• **Set task**: Locate the line that contains "Write the bpy" in the entries below, then repeat it and every following line through the line that contains "col=scene.collection", exactly, and no others.
# # # #
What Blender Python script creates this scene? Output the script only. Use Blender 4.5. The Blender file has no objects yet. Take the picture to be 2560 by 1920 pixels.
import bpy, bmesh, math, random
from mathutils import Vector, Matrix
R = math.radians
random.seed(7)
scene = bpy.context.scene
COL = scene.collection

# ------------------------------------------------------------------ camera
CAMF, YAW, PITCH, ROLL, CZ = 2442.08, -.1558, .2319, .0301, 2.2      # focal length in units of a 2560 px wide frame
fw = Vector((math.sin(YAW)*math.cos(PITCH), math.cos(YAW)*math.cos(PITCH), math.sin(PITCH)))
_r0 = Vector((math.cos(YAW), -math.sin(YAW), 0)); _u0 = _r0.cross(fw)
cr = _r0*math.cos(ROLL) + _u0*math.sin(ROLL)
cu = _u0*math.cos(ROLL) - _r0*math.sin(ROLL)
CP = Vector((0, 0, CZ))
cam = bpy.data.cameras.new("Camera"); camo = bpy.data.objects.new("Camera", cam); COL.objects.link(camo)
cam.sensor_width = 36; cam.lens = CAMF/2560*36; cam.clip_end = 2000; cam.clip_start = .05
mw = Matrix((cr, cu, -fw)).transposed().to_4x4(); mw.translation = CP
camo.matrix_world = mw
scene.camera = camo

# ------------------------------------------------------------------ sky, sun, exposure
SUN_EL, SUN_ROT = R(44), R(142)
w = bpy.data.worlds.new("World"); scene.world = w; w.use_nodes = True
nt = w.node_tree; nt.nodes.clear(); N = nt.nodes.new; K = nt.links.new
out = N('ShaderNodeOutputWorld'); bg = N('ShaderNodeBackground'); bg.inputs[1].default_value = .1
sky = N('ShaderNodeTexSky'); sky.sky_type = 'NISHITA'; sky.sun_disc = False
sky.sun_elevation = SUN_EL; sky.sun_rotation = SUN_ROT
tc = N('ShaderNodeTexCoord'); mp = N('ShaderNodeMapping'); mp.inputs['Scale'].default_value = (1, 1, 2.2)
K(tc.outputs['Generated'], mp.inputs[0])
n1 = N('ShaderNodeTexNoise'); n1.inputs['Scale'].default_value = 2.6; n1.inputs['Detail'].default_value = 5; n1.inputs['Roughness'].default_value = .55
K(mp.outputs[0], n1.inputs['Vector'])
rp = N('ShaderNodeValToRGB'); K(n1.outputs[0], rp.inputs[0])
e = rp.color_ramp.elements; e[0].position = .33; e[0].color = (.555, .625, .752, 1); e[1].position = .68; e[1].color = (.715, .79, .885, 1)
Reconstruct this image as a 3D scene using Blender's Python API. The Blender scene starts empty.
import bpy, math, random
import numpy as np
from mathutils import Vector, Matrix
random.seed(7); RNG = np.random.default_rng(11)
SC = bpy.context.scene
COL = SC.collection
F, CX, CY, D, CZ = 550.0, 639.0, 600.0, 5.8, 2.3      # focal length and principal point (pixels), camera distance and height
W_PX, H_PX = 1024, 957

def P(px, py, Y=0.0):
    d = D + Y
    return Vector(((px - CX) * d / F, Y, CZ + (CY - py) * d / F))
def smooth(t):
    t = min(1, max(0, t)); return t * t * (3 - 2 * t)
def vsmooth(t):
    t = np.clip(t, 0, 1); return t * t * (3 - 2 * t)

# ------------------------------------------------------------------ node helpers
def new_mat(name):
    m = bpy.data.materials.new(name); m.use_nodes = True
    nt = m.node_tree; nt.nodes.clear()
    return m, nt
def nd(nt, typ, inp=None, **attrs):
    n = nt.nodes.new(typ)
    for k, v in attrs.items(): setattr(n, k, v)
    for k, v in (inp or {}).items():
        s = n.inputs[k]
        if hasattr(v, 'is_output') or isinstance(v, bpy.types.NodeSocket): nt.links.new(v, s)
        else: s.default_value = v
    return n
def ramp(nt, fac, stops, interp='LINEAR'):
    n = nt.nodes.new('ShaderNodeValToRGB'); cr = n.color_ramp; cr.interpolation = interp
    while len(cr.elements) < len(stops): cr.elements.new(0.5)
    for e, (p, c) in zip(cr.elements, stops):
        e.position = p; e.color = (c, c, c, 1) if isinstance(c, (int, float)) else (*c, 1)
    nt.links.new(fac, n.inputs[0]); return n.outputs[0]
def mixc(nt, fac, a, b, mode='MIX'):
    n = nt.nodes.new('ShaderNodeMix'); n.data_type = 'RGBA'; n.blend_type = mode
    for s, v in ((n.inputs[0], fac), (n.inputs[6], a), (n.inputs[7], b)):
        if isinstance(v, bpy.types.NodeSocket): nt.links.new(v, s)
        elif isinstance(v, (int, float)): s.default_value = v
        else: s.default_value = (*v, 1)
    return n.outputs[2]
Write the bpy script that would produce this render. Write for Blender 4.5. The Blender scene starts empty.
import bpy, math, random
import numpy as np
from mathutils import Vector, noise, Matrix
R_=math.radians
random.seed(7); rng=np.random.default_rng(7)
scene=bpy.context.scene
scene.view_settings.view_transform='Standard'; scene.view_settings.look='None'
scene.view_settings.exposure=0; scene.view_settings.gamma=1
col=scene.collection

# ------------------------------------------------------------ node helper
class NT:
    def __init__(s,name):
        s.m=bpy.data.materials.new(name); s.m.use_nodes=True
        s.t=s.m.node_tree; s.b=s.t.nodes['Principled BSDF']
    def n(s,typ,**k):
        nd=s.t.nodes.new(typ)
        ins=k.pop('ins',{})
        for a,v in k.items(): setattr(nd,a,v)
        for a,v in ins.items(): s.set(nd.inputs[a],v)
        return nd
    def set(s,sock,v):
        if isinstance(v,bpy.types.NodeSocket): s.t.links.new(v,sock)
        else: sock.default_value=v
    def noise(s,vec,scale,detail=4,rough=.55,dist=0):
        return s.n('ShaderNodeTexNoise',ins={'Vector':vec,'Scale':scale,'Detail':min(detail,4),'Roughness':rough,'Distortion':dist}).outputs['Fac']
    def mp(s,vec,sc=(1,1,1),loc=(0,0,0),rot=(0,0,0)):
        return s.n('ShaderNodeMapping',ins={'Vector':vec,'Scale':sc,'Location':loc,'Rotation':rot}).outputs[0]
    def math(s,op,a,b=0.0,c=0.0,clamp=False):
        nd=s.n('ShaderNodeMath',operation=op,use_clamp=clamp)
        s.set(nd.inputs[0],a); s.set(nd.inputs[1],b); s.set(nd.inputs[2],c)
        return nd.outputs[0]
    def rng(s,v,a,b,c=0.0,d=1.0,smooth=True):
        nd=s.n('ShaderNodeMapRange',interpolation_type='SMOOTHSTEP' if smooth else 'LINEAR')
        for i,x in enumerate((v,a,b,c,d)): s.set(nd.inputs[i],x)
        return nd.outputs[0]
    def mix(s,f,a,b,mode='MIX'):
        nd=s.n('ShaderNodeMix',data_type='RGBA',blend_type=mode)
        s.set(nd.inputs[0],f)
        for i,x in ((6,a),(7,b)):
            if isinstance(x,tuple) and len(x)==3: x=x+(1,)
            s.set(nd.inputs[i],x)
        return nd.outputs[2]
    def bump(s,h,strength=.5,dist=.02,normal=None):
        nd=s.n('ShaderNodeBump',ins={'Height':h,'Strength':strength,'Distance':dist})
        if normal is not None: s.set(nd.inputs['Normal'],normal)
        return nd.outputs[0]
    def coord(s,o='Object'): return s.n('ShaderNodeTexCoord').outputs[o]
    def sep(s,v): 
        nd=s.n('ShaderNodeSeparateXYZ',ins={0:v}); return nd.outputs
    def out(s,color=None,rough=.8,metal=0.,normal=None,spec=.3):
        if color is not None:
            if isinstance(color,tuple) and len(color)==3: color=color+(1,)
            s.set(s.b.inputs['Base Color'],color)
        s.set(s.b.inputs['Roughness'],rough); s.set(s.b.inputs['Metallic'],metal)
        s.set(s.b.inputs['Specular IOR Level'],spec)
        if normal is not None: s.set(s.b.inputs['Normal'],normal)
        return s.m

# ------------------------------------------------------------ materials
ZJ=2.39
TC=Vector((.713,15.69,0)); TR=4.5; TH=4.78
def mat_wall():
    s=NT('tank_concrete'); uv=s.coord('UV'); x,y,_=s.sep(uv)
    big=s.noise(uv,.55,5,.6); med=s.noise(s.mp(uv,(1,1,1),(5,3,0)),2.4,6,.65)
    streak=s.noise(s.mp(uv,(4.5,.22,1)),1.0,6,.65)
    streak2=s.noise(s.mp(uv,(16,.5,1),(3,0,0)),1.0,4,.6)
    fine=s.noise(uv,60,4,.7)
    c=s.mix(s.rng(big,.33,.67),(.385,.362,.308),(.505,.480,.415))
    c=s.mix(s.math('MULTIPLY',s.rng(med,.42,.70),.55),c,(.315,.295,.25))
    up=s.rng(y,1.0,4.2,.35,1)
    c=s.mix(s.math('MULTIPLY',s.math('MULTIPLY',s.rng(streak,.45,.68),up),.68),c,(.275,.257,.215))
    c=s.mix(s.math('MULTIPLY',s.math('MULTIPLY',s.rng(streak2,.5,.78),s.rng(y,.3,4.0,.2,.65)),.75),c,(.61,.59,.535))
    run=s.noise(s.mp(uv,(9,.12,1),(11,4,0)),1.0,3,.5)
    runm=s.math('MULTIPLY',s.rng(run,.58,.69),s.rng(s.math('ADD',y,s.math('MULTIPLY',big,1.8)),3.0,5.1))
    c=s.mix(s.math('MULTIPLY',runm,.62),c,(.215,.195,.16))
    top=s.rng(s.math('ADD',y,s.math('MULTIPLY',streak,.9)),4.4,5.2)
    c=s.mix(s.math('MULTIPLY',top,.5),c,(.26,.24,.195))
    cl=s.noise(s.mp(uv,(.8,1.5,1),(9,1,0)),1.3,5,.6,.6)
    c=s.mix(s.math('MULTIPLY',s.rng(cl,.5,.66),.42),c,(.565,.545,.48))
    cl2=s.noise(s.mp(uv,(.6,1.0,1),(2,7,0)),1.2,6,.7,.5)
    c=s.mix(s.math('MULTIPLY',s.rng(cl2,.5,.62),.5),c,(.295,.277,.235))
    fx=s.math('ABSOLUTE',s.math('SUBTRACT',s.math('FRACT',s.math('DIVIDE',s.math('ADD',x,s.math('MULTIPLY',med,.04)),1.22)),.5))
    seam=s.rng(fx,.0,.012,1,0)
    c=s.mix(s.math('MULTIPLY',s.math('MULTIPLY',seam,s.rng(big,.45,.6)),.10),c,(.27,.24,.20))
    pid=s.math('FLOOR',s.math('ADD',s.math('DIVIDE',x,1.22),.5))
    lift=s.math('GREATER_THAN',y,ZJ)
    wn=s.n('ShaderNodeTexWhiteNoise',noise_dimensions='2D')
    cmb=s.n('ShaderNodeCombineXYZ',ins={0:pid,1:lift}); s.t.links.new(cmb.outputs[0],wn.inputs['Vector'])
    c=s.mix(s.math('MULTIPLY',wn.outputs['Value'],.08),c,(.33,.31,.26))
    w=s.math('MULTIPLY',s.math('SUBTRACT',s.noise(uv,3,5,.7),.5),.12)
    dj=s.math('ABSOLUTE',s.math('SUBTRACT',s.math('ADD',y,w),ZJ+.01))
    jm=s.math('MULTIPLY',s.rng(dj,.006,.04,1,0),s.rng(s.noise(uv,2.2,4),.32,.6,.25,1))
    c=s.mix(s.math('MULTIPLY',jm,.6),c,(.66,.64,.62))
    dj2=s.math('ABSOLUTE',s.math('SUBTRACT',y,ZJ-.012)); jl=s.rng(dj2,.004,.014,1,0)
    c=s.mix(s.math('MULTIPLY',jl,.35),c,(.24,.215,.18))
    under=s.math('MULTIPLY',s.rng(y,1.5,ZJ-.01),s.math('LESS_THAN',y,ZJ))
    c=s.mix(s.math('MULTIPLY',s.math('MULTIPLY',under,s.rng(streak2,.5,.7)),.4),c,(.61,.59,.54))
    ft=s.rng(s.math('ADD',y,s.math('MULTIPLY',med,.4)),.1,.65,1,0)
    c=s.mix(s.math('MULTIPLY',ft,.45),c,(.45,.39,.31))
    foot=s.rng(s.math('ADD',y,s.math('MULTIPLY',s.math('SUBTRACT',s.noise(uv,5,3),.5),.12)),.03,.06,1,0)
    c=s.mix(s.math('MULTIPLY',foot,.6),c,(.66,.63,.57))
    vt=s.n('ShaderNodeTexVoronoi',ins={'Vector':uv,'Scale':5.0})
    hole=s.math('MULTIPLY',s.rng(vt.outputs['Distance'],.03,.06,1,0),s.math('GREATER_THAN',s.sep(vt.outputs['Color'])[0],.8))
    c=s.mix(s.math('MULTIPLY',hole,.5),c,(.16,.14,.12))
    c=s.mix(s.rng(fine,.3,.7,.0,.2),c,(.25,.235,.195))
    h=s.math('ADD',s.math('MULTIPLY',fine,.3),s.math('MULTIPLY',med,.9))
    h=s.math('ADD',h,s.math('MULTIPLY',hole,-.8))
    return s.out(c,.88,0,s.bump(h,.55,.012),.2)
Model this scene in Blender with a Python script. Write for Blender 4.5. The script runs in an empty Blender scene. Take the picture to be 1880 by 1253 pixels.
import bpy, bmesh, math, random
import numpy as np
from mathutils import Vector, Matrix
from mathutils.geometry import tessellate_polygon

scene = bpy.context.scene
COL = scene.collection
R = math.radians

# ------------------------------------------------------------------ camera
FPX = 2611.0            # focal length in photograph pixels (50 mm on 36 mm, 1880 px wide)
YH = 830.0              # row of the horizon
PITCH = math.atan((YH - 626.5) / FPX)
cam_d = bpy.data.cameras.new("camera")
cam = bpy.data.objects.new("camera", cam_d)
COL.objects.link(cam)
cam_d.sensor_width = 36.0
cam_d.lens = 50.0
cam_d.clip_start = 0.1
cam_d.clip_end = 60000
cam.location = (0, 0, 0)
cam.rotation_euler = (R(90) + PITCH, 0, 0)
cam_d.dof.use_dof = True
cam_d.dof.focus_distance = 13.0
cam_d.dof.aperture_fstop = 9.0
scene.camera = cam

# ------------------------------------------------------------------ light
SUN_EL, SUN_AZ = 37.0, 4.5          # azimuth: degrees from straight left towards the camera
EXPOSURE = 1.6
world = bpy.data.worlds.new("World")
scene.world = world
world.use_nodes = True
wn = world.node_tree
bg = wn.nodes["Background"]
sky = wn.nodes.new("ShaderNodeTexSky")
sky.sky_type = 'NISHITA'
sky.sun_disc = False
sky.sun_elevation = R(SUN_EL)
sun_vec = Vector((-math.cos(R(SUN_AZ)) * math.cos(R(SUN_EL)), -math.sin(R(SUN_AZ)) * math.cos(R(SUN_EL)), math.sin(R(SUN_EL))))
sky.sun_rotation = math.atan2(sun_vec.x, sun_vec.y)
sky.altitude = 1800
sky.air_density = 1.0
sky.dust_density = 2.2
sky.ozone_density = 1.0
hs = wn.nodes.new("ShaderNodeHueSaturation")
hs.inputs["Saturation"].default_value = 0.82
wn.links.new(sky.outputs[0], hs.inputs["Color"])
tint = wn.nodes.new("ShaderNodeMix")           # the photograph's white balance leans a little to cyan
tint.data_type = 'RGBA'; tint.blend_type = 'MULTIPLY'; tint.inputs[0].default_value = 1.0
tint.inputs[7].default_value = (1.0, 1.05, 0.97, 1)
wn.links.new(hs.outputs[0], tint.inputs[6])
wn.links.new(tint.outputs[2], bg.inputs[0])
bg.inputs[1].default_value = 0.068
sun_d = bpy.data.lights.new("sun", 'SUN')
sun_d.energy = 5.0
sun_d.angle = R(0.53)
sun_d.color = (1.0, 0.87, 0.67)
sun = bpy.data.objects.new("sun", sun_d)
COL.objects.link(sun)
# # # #
• **Answer to the task**:
Write the bpy script that would produce this render. Write for Blender 4.5. The Blender scene starts empty.
import bpy, math, random
import numpy as np
from mathutils import Vector, noise, Matrix
R_=math.radians
random.seed(7); rng=np.random.default_rng(7)
scene=bpy.context.scene
scene.view_settings.view_transform='Standard'; scene.view_settings.look='None'
scene.view_settings.exposure=0; scene.view_settings.gamma=1
col=scene.collection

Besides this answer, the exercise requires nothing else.